Feb 24, 2004 10:04
I am struggling with this feeling like I have this huge pressure that I HAVE to grow up. I filed my taxes a couple weeks ago and I had to file as an independent, I am moving away to Maine, I have to live with a boy, I plan on at some point marrying this kid; its just all of these things and I am having a hard time dealing with all of this. I don't plan on ever growing up. I want to play in the snow(if we you know had that here), watch cartoons, stay up late past my bedtime, eat ice cream for dinner (well if I ate sweets), be silly all the time and not care what people think (while of course still being cynical). Sadly I want to never have a job or a career, lol. Maybe I am too spoiled for my own good. The fact that I am going to have depend on someone is hard for me to grasp, seeing how it isn't my parents.

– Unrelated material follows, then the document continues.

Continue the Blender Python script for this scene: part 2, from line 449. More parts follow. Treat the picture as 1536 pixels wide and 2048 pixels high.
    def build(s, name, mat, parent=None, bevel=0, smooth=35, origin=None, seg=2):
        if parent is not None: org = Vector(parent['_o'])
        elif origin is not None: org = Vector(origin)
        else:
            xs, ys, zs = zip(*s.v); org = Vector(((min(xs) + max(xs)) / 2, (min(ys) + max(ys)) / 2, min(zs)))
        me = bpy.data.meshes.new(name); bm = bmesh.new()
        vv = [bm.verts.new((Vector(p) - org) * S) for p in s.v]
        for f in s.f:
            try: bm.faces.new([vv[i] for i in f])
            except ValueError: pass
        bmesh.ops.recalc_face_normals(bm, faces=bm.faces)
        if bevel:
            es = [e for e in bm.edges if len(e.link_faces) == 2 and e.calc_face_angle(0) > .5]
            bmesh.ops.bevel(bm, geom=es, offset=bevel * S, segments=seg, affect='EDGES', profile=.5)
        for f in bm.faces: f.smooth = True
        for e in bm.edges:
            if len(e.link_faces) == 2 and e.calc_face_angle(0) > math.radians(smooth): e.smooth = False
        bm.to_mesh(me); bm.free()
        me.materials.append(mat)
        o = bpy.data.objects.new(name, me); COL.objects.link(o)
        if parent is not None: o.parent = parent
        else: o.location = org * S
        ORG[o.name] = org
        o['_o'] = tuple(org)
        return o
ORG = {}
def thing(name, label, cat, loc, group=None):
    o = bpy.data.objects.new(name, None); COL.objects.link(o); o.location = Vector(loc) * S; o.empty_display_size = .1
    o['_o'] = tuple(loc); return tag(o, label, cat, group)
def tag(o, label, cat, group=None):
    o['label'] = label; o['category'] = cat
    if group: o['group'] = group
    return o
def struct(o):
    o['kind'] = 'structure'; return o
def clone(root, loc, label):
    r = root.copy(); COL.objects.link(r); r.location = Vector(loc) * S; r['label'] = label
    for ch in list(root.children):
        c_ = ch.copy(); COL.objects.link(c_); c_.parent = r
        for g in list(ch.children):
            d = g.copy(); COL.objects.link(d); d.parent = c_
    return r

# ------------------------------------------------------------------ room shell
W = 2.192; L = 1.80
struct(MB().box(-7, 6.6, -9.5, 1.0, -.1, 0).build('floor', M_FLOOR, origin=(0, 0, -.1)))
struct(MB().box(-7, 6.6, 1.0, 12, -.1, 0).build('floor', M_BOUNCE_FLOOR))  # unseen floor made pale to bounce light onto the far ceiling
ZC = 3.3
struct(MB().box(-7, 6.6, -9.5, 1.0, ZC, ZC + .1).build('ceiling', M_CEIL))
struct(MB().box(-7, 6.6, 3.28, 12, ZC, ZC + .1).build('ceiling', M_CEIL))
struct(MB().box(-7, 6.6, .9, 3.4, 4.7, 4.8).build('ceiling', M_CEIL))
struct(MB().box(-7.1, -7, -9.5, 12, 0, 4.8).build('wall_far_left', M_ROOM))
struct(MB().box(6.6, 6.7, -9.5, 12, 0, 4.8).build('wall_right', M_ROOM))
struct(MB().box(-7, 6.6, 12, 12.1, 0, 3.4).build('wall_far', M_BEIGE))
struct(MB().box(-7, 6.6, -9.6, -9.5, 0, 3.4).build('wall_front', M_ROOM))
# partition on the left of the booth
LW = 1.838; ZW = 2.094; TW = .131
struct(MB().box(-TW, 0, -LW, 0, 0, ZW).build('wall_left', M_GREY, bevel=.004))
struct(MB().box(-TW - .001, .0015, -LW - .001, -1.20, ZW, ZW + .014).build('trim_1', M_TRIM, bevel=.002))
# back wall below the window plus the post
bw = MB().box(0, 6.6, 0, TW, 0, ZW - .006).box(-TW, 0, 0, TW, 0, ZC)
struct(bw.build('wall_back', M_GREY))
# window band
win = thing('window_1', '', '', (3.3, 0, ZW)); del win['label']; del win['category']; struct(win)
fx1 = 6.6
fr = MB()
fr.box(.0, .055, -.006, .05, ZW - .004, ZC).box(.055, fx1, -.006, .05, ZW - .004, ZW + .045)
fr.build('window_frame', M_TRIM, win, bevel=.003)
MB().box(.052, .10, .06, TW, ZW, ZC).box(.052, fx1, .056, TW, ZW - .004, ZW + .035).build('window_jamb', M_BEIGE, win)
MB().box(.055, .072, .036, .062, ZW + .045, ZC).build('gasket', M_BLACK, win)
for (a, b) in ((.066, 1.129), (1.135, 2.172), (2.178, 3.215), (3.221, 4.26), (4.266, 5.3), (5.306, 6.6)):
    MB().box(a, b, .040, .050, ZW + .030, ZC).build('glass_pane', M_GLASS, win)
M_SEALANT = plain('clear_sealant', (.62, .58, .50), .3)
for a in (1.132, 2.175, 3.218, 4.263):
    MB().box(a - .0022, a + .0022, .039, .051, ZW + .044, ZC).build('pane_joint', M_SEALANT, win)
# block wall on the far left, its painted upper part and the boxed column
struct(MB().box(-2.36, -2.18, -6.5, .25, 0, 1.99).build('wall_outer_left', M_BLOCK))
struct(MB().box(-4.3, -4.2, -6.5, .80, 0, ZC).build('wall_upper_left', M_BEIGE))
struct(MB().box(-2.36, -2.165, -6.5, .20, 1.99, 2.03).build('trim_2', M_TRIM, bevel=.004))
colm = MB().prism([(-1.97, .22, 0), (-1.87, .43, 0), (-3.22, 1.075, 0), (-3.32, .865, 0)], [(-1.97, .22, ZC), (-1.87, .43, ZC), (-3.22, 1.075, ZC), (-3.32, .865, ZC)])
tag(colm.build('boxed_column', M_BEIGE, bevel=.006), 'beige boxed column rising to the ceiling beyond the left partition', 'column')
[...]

Despite my anxiety and coming to grips with all of these things, I really do look forward to my new life. My parents accuse me of running away, of course I denied such accusations. But why not run away? You get a brand new start and besides it is always easier to run away. Haha.
So for those who actually know me, you guys know that I am emotionally retarded. So apparently when you talk about stuff, you feel much better. Like a huge weight has been lifted. I never knew that until last night. I have been holding all of these horrible experiences and grudges inside until I let them out. Of course this was all to Matt, which was weird because I haven't told anyone these things. Its good that I can tell him such things and no longer worry that the way he looks at me will change.
So does anyone else worry about that growing up part? The fact that by the time we graduate college we are supposed to have a family, a career, make a lot of money, a house , and unlimited happiness? That is one thing that it seems as though our school pushes.
A lot of my friends are leaving good ol' Agnes to either settle down with their significant others or to change schools in order to find that significant other. I have realized that people will do anything to find that certain somebody, whether its to move across the states or schools. I think that amazes me, I would have never thought while I was in high school that college changes you. Grnated you have no curfues, but I didn't even have those at home. I don't feel that I have changed that much, but rather the upcoming events that will more so effect my life.